Des ex-détenus, animés disent-ils par un désir de justice, jadis arrêtés puis libérés suite à l’adoption d’une loi d’amnistie à l’Assemblée nationale, estiment, du haut de leur vécu carcéral et de leur douleur liée à la perte de leurs camarades, que l’institution judiciaire traîne des pieds dans le traitement de leurs dossiers. L’expression de leur mécontentement a été autorisée, en dépit de quelques désaccords au sein de leur camp ; certains auraient préféré qu’ils continuent de supporter la marche lente mais sûre de la justice.
Le rejet de la loi interprétative n’empêche pas la possibilité de poursuites pour ces crimes, ce qui réjouit ceux qui avaient promis l’abrogation totale d’une loi d’amnistie jugée immorale, abjecte et répugnante par les opposants d’hier et dirigeants actuels. Mais qu’est-ce qui a changé pour que la morale soit reléguée au second plan ? Des libertés ont été bafouées, des vies abîmées, des jeunes torturés et tués, des dignités anéanties. Dans ce désert moral de sadisme et de cruauté d’État, une loi a été conçue pour passer l’éponge sur l’innommable.
Des leaders et des militants sont sortis de prison, ont remporté une élection présidentielle, jubilé, se sont partagé les postes et gouvernent. C’est la légalité qui a permis cette victoire des victimes, mais dans le degré zéro de la morale. Sans cette loi certes abjecte, ils seraient peut-être encore aujourd’hui derrière les barreaux. Cette loi est, à mon avis, condamnable et abominable à tout point de vue, mais il faut admettre qu’elle a permis la pacification d’un contexte de violence et l’arrêt d’une vilaine hémorragie, pour l’intérêt supérieur de la nation – et pour ceux qui ont certainement estimé qu’elle serait un parfait compromis pour éviter des ennuis futurs.
La justice au sens moral du terme a ramé à contre-courant, au prix du rétablissement d’un ordre politique apaisé, garanti par la justice légale. Aussitôt sortis de prison, les leaders et militants, devant se préparer à l’élection, n’ont pas coûte que coûte demandé à ce que justice soit rendue. Ils ont mené campagne, sillonné le pays, rencontré les électeurs et remporté le scrutin.

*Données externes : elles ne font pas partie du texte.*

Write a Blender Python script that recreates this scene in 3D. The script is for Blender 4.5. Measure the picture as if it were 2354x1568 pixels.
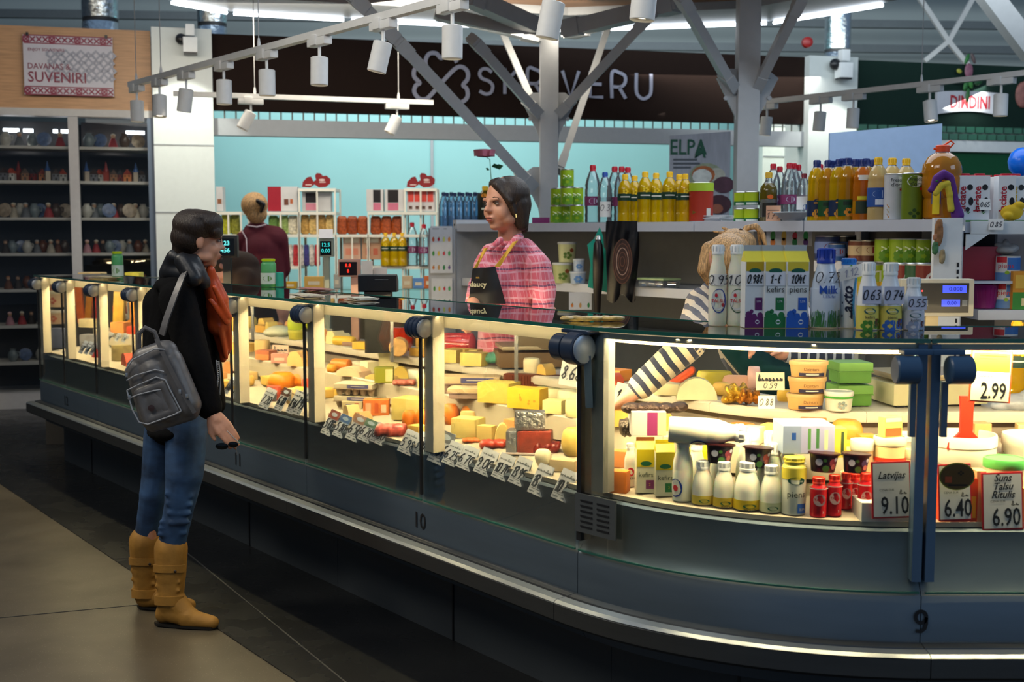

Pendant tout ce temps, personne n’a eu le souci moral de revendiquer justice au nom de principes éthiques comme le respect de la vie, de la dignité ou de la liberté.
L’ordre moral n’est revenu à leur esprit que maintenant, alors que les leaders pour lesquels ils se sont battus détiennent les pleins pouvoirs. Le bon timing... La justice est finalement mouvante dans la perception que l’on peut en avoir. Elle dépend du contexte, du moment et des opportunités.
On consent à la justice légale pour profiter des privilèges qu’elle apporte, au détriment de la morale qui refuse tout bas compromis masqué par le droit. Puis semble-t-il, on brandit la justice morale pour prendre une revanche et assouvir un volatile désir de justice.
La véritable exigence de la justice serait d'adopter une éthique radicale : exiger une légalité absolue en abrogeant la loi d'amnistie, pour permettre un examen exhaustif des responsabilités individuelles dans les crimes et délits qui ont meurtri la nation.